Representing Power Variability of an Idle IoT Edge Node in the Power State Model

Abstract

Simulations can be used to efficiently predict and explore energy consumption of nodes in cyber-physical and IoT systems. The Power State Model (PSM), widely used in simulators, uses only a single value for the energy consumption, for each power state of a node. However, for a given state (including the idle state) the actual consumed energy can vary. Consequently, PSM having a single value only per state does not accurately reflect the actual consumed energy.Previous research give us measured values for how the energy consumption actually varies for the idle power state, for three Raspberry Pi nodes. From the measurements of a single node, several traces of different sizes for energy consumption over time are extracted. These traces are also extracted in three scenarios considering cold start effects.This paper proposes to update the PSM, by using the measured values for each extracted trace: (i) as an empirical distribution; (ii) as a percentile distribution; and (iii) as an average with a standard deviation.

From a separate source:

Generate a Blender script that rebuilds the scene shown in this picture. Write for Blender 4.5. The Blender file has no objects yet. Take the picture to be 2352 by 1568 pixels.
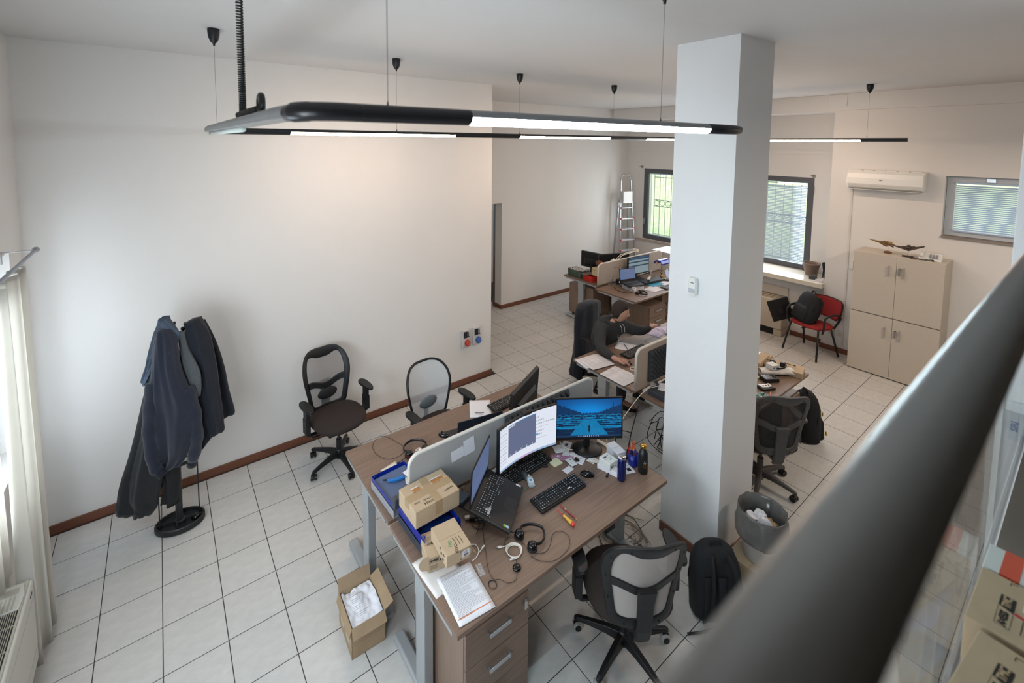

Simulations are done for each trace, to get predictions for each proposed update of the PSM.The results show that the impact of changing the size of measurements used to build the model is 4.7 to 8.9 times higher than the impact of the proposed PSM updates. We conclude that increasing the calibration trace size increases PSM accuracy. Trade-off experiments between the size of calibration traces and the model accuracy helps to chose an informed trace size.